QUINCY, Ill. (March 1)—Titan International Inc. plans on permanently closing one of its two idle tire plants and opening the other as part of a joint venture with an Asian tire manufacturer, according to company President and CEO Maurice Taylor Jr.
The Quincy-based tire and wheel company is looking to sell tire-building equipment at its Natchez, Miss., facility, possible to firms in China or India, Taylor said. The Natchez site—which produced farm and construction tires—was mothballed in 2001 because of reduced demand caused by the economic recession and never reopened.
Titan also mothballed the Brownsville, Texas, factory beginning with a temporary shutdown last May. But there is potential for it to reopen sometime in 2004 if a joint venture with an unnamed Asian firm goes forward, though a deal is not complete, Taylor said. It could take at least three months to finalize a deal, which would include at least a partial sale of Titan's equipment in Brownsville, he said.
The plant would manufacture all-terrain vehicle, lawn and garden and other specialty tires as it did before the shutdown, Taylor said.
Titan values the equipment at Natchez and Brownsville at $32.9 million, according to its 10-K filing with the Securities and Exchange Commission.

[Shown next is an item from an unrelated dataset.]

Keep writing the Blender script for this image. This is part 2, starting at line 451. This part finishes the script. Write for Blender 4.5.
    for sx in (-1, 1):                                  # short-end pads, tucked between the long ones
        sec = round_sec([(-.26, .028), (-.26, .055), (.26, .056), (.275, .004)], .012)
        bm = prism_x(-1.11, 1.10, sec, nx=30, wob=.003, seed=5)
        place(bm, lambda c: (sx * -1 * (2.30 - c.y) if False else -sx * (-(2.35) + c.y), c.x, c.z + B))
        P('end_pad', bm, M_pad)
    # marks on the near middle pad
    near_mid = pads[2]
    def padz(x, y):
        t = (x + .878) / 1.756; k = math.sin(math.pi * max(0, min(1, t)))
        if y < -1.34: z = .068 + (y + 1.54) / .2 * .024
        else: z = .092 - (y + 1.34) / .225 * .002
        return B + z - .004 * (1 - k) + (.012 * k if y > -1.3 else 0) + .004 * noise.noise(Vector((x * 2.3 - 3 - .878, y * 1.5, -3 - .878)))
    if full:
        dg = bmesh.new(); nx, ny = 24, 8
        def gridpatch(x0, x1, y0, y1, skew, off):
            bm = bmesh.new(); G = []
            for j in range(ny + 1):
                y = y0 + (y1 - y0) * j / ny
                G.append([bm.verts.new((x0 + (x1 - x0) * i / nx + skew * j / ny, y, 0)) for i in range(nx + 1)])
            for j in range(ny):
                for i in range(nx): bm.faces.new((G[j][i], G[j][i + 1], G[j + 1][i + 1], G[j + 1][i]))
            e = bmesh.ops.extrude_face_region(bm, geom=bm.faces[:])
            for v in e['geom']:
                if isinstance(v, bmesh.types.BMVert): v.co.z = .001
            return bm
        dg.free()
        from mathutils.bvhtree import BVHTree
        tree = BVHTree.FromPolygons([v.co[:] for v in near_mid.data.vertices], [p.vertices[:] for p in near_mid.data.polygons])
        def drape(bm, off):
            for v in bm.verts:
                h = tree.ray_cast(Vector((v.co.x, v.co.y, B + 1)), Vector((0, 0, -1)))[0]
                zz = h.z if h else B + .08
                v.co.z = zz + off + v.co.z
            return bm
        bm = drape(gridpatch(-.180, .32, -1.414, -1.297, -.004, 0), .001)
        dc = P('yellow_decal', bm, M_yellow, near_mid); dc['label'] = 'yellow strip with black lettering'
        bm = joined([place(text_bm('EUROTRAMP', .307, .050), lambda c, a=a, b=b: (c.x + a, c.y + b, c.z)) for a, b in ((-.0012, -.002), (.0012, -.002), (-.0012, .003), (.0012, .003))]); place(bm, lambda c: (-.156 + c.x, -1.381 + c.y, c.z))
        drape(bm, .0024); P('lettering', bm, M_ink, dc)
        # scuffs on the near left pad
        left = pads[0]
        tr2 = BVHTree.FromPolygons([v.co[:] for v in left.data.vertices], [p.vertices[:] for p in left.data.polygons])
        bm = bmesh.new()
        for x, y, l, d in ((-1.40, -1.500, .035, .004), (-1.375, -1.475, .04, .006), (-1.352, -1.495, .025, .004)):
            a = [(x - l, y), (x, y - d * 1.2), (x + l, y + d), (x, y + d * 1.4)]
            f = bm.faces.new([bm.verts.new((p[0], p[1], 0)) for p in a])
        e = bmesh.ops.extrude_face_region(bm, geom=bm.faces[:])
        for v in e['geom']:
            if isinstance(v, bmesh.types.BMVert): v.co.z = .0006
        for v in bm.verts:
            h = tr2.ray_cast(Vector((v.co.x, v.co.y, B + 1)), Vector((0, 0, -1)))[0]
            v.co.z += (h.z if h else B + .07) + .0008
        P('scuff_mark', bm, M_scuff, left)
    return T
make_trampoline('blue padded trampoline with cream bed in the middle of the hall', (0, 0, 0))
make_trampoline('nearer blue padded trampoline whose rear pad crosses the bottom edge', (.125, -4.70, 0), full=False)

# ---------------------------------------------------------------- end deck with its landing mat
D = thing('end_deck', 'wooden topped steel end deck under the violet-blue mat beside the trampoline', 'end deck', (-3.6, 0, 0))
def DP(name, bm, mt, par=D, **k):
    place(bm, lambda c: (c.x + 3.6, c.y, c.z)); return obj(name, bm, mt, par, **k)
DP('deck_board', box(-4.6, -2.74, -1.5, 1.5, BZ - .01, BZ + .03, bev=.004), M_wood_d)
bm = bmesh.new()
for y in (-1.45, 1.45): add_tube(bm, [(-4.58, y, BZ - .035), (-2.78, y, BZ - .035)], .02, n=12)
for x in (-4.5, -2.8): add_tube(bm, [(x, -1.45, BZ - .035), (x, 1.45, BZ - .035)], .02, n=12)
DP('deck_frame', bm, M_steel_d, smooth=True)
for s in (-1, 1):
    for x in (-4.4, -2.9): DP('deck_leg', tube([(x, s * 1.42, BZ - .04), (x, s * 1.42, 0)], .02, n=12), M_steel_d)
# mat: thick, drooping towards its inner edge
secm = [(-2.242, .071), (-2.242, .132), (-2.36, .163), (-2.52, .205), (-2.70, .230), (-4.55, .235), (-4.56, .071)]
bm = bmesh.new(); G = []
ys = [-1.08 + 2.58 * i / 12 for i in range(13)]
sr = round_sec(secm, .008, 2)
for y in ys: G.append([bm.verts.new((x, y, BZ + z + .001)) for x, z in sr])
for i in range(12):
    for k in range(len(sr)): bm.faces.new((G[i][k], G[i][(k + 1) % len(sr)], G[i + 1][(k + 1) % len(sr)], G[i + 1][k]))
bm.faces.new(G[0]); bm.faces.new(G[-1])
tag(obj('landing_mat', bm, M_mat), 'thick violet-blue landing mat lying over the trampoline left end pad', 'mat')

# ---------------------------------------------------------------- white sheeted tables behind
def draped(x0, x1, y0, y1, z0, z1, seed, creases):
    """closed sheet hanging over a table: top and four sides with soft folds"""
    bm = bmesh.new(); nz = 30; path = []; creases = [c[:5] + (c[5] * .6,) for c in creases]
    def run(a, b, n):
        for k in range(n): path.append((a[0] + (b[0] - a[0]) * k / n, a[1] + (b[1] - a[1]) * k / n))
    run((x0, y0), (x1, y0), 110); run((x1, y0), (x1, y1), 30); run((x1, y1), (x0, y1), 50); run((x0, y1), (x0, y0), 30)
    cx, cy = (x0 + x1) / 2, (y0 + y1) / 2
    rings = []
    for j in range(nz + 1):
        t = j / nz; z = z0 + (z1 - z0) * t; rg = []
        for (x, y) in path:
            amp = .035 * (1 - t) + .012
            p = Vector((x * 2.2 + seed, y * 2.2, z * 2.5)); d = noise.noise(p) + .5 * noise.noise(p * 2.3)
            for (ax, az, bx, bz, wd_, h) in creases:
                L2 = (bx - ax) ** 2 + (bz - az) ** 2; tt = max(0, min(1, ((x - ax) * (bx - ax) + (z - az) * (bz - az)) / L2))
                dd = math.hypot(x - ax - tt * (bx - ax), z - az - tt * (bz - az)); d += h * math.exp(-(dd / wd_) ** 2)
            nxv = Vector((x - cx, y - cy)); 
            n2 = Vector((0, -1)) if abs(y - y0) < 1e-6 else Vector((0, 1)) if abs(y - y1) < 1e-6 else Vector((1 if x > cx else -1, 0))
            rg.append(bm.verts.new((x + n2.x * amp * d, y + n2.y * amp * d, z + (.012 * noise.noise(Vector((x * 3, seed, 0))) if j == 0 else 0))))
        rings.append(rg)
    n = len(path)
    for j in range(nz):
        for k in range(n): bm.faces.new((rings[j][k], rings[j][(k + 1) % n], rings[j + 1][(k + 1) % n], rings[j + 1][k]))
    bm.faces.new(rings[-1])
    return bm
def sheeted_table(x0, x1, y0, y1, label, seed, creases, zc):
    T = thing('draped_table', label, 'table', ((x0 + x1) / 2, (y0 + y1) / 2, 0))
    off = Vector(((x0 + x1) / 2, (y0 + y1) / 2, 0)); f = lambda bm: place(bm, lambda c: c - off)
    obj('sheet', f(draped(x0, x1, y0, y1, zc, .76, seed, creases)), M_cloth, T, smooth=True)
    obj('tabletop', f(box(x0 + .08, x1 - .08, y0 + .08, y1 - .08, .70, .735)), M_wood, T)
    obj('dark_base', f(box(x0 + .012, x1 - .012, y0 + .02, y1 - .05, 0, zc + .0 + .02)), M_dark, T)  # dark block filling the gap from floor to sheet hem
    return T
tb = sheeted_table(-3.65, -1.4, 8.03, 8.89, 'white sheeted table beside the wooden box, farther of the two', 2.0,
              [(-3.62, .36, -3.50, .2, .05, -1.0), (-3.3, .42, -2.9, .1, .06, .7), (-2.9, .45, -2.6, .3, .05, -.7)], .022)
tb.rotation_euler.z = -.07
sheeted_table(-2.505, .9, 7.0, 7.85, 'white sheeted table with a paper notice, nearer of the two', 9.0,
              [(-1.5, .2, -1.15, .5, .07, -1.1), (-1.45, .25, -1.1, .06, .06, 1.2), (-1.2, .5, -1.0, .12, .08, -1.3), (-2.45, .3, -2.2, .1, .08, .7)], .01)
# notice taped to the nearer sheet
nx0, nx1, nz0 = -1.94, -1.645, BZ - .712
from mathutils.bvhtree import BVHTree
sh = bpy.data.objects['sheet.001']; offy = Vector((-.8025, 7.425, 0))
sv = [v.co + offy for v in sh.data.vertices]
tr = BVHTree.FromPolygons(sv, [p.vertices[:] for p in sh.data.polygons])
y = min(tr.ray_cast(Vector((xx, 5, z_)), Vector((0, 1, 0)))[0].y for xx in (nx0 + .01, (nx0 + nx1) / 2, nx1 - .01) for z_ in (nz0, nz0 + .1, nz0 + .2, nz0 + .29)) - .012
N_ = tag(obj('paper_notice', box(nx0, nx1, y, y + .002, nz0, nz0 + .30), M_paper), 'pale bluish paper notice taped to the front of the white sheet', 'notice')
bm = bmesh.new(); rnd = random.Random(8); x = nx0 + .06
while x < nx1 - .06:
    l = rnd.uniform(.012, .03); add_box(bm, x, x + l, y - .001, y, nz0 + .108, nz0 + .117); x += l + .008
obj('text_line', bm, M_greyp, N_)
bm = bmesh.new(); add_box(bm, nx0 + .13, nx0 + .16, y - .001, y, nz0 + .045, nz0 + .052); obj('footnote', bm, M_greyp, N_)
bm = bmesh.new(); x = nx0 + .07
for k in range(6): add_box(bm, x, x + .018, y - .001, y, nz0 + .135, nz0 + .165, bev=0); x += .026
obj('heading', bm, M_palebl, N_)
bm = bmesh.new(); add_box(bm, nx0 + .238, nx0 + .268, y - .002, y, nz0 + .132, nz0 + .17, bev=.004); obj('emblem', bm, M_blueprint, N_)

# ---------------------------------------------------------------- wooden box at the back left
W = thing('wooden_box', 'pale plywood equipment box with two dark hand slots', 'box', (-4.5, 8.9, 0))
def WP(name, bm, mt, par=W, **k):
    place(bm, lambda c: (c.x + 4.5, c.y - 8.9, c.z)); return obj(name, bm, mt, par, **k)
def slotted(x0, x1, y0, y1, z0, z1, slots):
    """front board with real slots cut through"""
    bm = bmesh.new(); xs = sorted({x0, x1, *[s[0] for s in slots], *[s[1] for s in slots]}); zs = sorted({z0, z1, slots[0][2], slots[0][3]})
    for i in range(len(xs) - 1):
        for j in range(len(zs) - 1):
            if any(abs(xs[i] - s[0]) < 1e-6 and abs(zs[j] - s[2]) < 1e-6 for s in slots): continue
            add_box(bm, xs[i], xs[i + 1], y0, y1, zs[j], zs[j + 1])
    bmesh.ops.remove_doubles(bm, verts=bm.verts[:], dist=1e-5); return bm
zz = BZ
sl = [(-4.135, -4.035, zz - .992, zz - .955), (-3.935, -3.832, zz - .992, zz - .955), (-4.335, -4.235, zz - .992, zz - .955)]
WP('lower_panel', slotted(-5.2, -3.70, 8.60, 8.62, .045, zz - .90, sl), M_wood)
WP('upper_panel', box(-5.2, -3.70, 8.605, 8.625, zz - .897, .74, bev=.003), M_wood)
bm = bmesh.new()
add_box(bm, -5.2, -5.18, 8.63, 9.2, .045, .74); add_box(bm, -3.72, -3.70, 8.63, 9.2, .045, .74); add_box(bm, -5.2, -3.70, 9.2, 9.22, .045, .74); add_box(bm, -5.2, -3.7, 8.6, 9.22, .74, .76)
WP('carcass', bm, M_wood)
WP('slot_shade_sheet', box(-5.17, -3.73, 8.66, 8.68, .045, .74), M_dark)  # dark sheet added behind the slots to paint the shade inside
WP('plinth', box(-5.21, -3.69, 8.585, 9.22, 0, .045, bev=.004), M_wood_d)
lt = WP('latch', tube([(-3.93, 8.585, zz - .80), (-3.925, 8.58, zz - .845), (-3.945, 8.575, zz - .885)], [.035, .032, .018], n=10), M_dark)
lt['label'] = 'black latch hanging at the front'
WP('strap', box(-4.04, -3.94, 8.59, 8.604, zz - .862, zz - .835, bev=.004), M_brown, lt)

Titan's factory in Des Moines, Iowa, is producing all the company's in-house tires. The facility is increasing its capacity to the $200 million range in 2004, Taylor said in the company's 2003 year-end financial report released Feb. 27.
Titan also has put up for sale idled wheel-making plants in Greenwood, S.C., and Walcott, Iowa. Titan's long-term debt stood at $248.4 million at year-end.